Ahora bien, si la pregunta o las preguntas que nos hagan van a ser tan tautológicas como esta pregunta sobre la legitimidad de la consulta, mucho me temo que no van a servir para otra cosa que no sea para extraviarnos (aún más) en los terrenos de la retórica. El mejor de los procedimientos no resuelve los déficits de contenido de las propuestas políticas. El procedimiento democrático confiere legitimidad a las decisiones de una sociedad, pero presupone la existencia de contenidos sobre los que poder decidir. Este es el primer problema: no se puede trasladar a la ciudadanía la decisión sobre una cuestión fundamental de definición política -quiénes somos y qué vamos a hacer- si previamente esa ciudadanía no cuenta con elementos de juicio suficientes para construir su decisión.

El segundo problema: el sujeto que ha de decidir. En sus memorias políticas, interesantes y excelentemente escritas, Carlos Garaikoetxea utiliza en varias ocasiones un argumento aparentemente definitivo para defender su apuesta por el 'ámbito vasco de decisión' frente al rechazo que tal apuesta produce en los partidos que alternan tareas de gobierno y oposición en España: siendo como son partidos que reducen al conflicto vasco a un pleito entre vascos, no se entiende su rechazo a que la solución sea dar la palabra a los vascos para que resuelvan sus diferencias estrictamente domésticas.
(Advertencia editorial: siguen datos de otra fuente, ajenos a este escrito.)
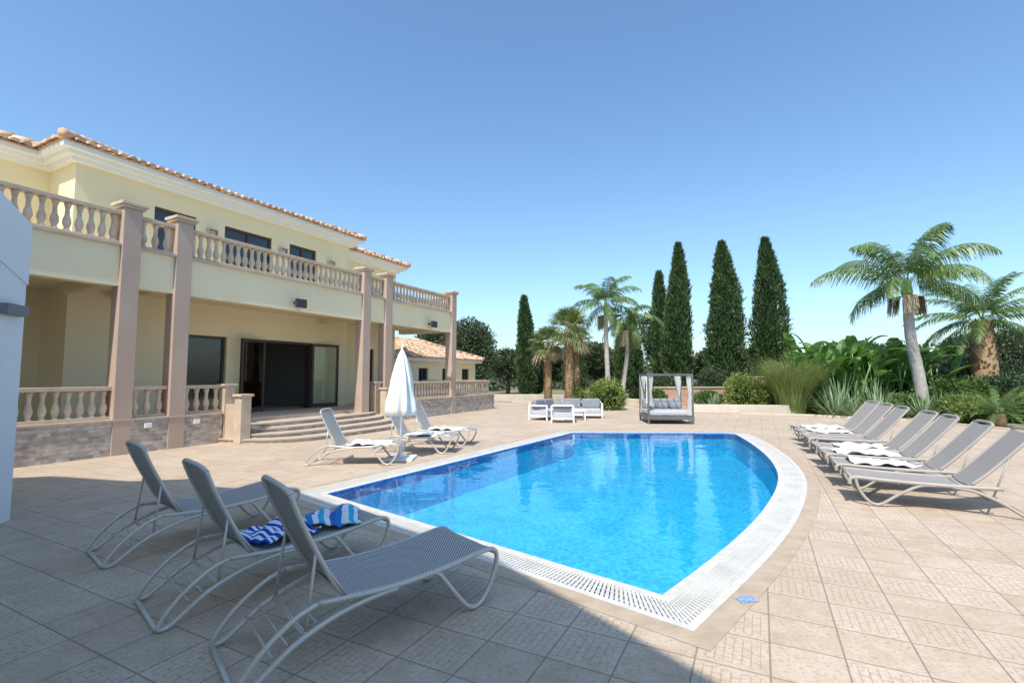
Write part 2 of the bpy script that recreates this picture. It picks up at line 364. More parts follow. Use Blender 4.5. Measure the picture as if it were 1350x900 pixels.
for i in range(n):
    a0=Vector(o08[i]);a1=Vector(o08[(i+1)%n]);b0=Vector(o30[i]);b1=Vector(o30[(i+1)%n])
    L=((a1-a0).length+(b1-b0).length)/2; k=max(1,round(L/SP))
    for j in range(k):
        t0=(j+.12)/k;t1=(j+.80)/k
        P=[a0.lerp(a1,t0),b0.lerp(b1,t0),b0.lerp(b1,t1),a0.lerp(a1,t1)]
        mb.add([(p.x,p.y,-.02) for p in P]+[(p.x,p.y,.001) for p in P],[(4,5,6,7),(0,1,5,4),(1,2,6,5),(2,3,7,6),(3,0,4,7)])
for w in (.13,.205,.28):
    la=offset(loop,w-.006); lb=offset(loop,w+.006)
    mb.add([(p[0],p[1],.0025) for p in la]+[(p[0],p[1],.0025) for p in lb],[(i,n+i,n+(i+1)%n,(i+1)%n) for i in range(n)])
mb.obj('overflow_grate',M['grate'],pool)
DEP=-.66
mb=MB(); mb.add([(p[0],p[1],-.004) for p in loop]+[(p[0],p[1],-.17) for p in loop],[(i,(i+1)%n,n+(i+1)%n,n+i) for i in range(n)])
mb.obj('waterline_tiles',M['band'],pool)
mb=MB(); mb.add([(p[0],p[1],-.17) for p in loop]+[(p[0],p[1],DEP) for p in loop],[(i,(i+1)%n,n+(i+1)%n,n+i) for i in range(n)])
mb.obj('basin_walls',M['mosaic'],pool)
mb=MB(); mb.add([(p[0],p[1],DEP) for p in loop],[tuple(range(n))]); mb.obj('basin_floor',M['mosaic'],pool)
mb=MB(); mb.lathe([(.02,0),(.11,0),(.11,.012),(.09,.016)],n=20); mb.obj('main_drain',M['grate'],pool,loc=(.9,5.0,DEP))
mb=MB(); mb.add([(p[0],p[1],-.03) for p in loop],[tuple(range(n))]); mb.obj('pool_water',M['water'],pool)
def holed(name,outer,inner,z,mat):
    bm=bmesh.new(); 
    for lp in (outer,inner):
        vs=[bm.verts.new((p[0],p[1],z)) for p in lp]
        for i in range(len(vs)): bm.edges.new((vs[i],vs[(i+1)%len(vs)]))
    bmesh.ops.triangle_fill(bm,edges=bm.edges[:],use_beauty=True)
    for f in bm.faces:
        if f.normal.z<0: f.normal_flip()
    me=bpy.data.meshes.new(name); bm.to_mesh(me); bm.free(); me.materials.append(mat)
    return link(name,me)
deck_out=[(-40,-16),(24,-16),(19,7),(14.8,13.7),(14.2,17.6),(11.9,19.6),(9.6,20.6),(8.2,24),(6,28.4),(0,29.5),(-12,33),(-40,33)]
holed('paved_deck',deck_out,o56,0,M['deck'])
holed('ground',[(-900,-900),(900,-900),(900,900),(-900,900)],offset(loop,.65),-.06,M['soil'])
mb=MB()
for i in range(1,9):
    a=Vector(deck_out[i]);b=Vector(deck_out[i+1]); t=(b-a).normalized()
    mb.obox(((a.x+b.x)/2,(a.y+b.y)/2,0),(t.x,t.y,0),(-t.y,t.x,0),(b-a).length/2,.07,-.1,.06)
mb.obj('bed_kerb',M['garden'])
mb=MB(); mb.add([(-.07,-.05,0),(.07,-.05,0),(.07,.05,0),(-.07,.05,0)],[(0,1,2,3)]); mb.obj('depth_marker_tile',M['bluesign'],loc=(1.68,3.6,.005),rz=.2)

# ---------------------------------------------------------------- villa
villa=empty('villa',rz=ANG)
def wall_open(mb,x0,x1,z0,z1,y0,y1,ops,m=0):
    cur=x0
    for a,b,c,d in sorted(ops):
        if a>cur: mb.box(cur,a,y0,y1,z0,z1,m)
        if c>z0: mb.box(a,b,y0,y1,z0,c,m)
        if d<z1: mb.box(a,b,y0,y1,d,z1,m)
        cur=b
    if cur<x1: mb.box(cur,x1,y0,y1,z0,z1,m)
def window(fr,gl,x0,x1,z0,z1,y,nm=1,fw=.07):
    fr.box(x0,x0+fw,y,y+.08,z0,z1);fr.box(x1-fw,x1,y,y+.08,z0,z1);fr.box(x0+fw,x1-fw,y,y+.08,z1-fw,z1);fr.box(x0+fw,x1-fw,y,y+.08,z0,z0+fw)
    for i in range(1,nm+1):
        c=x0+(x1-x0)*i/(nm+1); fr.box(c-.045,c+.045,y-.004,y+.076,z0+fw,z1-fw)
    gl.box(x0+fw,x1-fw,y+.035,y+.05,z0+fw,z1-fw)
walls=MB();fr=MB();gl=MB()
up=[(6.75,7.8,3.95,5.98),(8.6,10.15,3.95,5.98),(10.8,11.9,3.95,5.98)]
wall_open(walls,5.1,13.4,3.43,6.6,13.8,14.0,up)
for a,b,c,d in up: window(fr,gl,a,b,c,d,13.86)
low=[(7.5,8.8,.5,2.72),(9.95,11.8,.5,2.72)]
wall_open(walls,5.1,13.4,.0,3.43,13.8,14.0,low)
window(fr,gl,7.5,8.8,.5,2.72,13.9,0)
fr.box(9.95,10.03,13.78,14.0,.5,2.72);fr.box(11.72,11.80,13.78,14.0,.5,2.72);fr.box(10.03,11.72,13.78,14.0,2.64,2.72)
walls.box(5.1,5.3,14.0,20,.0,6.6); walls.box(13.2,13.4,14.0,20,3.43,6.6)
walls.box(-8,5.1,15.05,15.25,0,6.6)
wall_open(walls,13.4,16.8,0,6.2,14.4,14.6,[(14.5,15.5,.5,2.7)]); window(fr,gl,14.5,15.5,.5,2.7,14.48,1)
walls.box(16.6,16.8,14.6,20,0,6.2); walls.box(13.4,13.42,13.99,14.41,0,6.4)
walls.box(-8,16.8,20,20.2,0,6.15)
walls.obj('walls',M['yellow'],villa)
sl=MB()
sl.box(-8,17.35,11.66,11.92,3.43,4.26); sl.box(-8,5.1,11.92,15.05,3.60,3.92); sl.box(5.1,13.4,11.92,13.8,3.60,3.92); sl.box(13.4,17.35,11.92,14.4,3.60,3.92)
sl.box(17.05,17.35,11.92,14.4,3.45,3.598)
sl.box(5.9,6.1,11.92,13.8,3.43,3.598); sl.box(12.1,12.3,11.92,13.8,3.43,3.598); sl.box(4.95,5.15,11.92,13.8,3.43,3.598)
sl.obj('balcony_slab',M['yellow'],villa)
tr=MB(); tr.box(-8,17.40,11.60,12.0,4.26,4.31); tr.obj('balcony_ledge',M['railstone'],villa)
pl=MB();cp=MB()
PX=[5.28,6.32,12.12,13.2,17.3]
for s in PX:
    pl.box(s-.17,s+.17,11.58,11.92,.0,5.08); cp.box(s-.215,s+.215,11.535,11.965,5.08,5.13); cp.box(s-.245,s+.245,11.505,11.995,5.13,5.20)
pl.obj('pillars',M['taupe'],villa,.01); cp.obj('pillar_caps',M['railstone'],villa,.01)
PROF=[(.062,0),(.062,.05),(.038,.08),(.05,.14),(.072,.27),(.066,.40),(.036,.58),(.044,.64),(.034,.70),(.046,.84),(.06,.93),(.06,1)]
bal=MB();rl=MB()
def balustrade(x0,x1,y0,y1,z0,z1):
    w=.08; L=max(x1-x0,y1-y0)
    if x1-x0>y1-y0:
        rl.box(x0,x1,y0-w,y0+w,z0,z0+.06); rl.box(x0,x1,y0-w-.02,y0+w+.02,z1-.08,z1)
    else:
        rl.box(x0-w,x0+w,y0,y1,z0,z0+.06); rl.box(x0-w-.02,x0+w+.02,y0,y1,z1-.08,z1)
    n=max(1,int(L/.185)); h=z1-.08-z0-.06
    for i in range(n):
        t=(i+.5)/n; bal.lathe([(r,z*h) for r,z in PROF],(x0+(x1-x0)*t,y0+(y1-y0)*t,z0+.06),10)
xs=[-8]+PX
for i in range(len(xs)-1):
    balustrade(xs[i]+(.17 if i else 0),xs[i+1]-.17,11.78,11.78,4.31,5.0)
balustrade(17.3,17.3,12.0,14.4,4.31,5.0)
balustrade(-8,PX[0]-.17,11.78,11.78,.72,1.38); balustrade(PX[0]+.17,PX[1]-.17,11.78,11.78,.72,1.38) ; balustrade(PX[1]+.17,7.4,11.78,11.78,.72,1.38)
balustrade(13.37,17.13,11.78,11.78,.72,1.38); balustrade(17.47,20.6,11.78,11.78,.72,1.38); balustrade(20.7,20.7,11.9,16,.72,1.38)
bal.obj('balusters',M['stonebal'],villa); rl.obj('balustrade_rails',M['railstone'],villa,.008)
te=MB(); te.box(-8,20.6,11.9,15.05,0,.5); te.obj('terrace_floor',M['step'],villa)
pn=MB(); pn.box(-8,7.36,11.60,11.9,0,.68); pn.box(12.85,20.85,11.60,11.9,0,.68); pn.box(20.6,20.85,11.9,16,0,.68); pn.obj('stone_plinth',M['plinth'],villa)
pc=MB(); pc.box(-8,7.36,11.57,11.95,.68,.72); pc.box(12.85,20.9,11.57,11.95,.68,.72); pc.box(20.57,20.9,11.95,16,.68,.72); pc.obj('plinth_coping',M['railstone'],villa)
sk_=MB()
for s in (5.75,6.75,14.6): sk_.box(s-.07,s+.07,11.56,11.6,.50,.60)
sk_.obj('plinth_lights',M['white'],villa,.008)
st=MB(); cx=10.15; sn=MB()
for i in range(4):
    d=.44*(i+1)+.12; hw=2.52+.13*i; zt=.5-.1*(i+1)
    def outline(g): return [(cx+x*(hw+g),11.9-(d+.2+g)*(1-abs(x)**4)**.5) for x in [(-1+2*j/32) for j in range(33)]]
    st.prism(outline(-.02),0,zt-.03); sn.prism(outline(.01),zt-.03,zt)
st.obj('step_risers',M['plinth'],villa); sn.obj('step_treads',M['step'],villa)
pd=MB()
for s,y,h in ((7.50,11.05,1.16),(7.52,11.72,1.40),(12.72,11.72,1.40),(12.72,11.25,1.2)):
    pd.box(s-.13,s+.13,y-.13,y+.13,0,h-.06); pd.box(s-.17,s+.17,y-.17,y+.17,h-.06,h)
pd.box(7.42,7.58,11.18,11.59,0,.9)
pd.obj('stair_pedestals',M['railstone'],villa,.008)
co=MB()
def cornice(x0,x1,y0,y1,z):
    for k,(o,h0,h1) in enumerate(((.12,0,.10),(.24,.10,.19),(.38,.19,.30))): co.box(x0-o,x1+o,y0-o,y1+o,z+h0,z+h1)
cornice(5.1,13.4,13.8,20.2,6.47); cornice(-8,5.0,15.05,20.2,6.462); cornice(13.5,16.8,14.4,20.1,6.16)
co.obj('cornice',M['white'],villa)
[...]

Como juego argumentativo está bien, pero sólo como juego. Garaikoetxea sostiene que el conflicto vasco es también un conflicto entre los vascos y España: ¿no habría que concluir entonces que cualquier decisión destinada a solucionarlo habrá de ser adoptada en un ámbito que relacione a españoles y a vascos?

El tercer problema. Desde el PP se insiste en que el marco jurídico-político vigente no contempla la posibilidad de que un conjunto de ciudadanas y ciudadanos, definidos por la Constitución como parte de la población española, pueda tomar decisiones autónomas que lo constituyan de facto en sujeto político soberano. Dicho de otra manera, cabe decidir en este marco, pero no es posible decidir sobre el marco mismo. Pero apelar a la democracia para desalentar el ejercicio de la democracia no es la mejor manera de actuar. La amenaza no es la mejor pedagogía democrática.

En cualquier caso, para que este sea el problema fundamental es preciso que previamente: a) exista un proyecto político nacionalista claramente definido de renegociación de las relaciones entre los territorios vascos entre sí y de éstos con España y Francia; b) exista un sujeto político mayoritario que apoye tal renegociación. Cosa que no ocurre y que ninguna consulta puede solucionar. Sólo la acción política democrática puede hacerlo.

Así pues, no podemos sostener sin más que sea esta una cuestión de mero procedimiento. Menos aún cuando se nos dice que tal consulta se realizará cuando corresponda, e, incluso, que sólo se hará cuando se esté en condiciones de ganarla. ¿Ganar una consulta? De modo que la cuestión no es preguntar qué hay de malo, sino aclarar qué hay (a poder ser) de bueno en ello.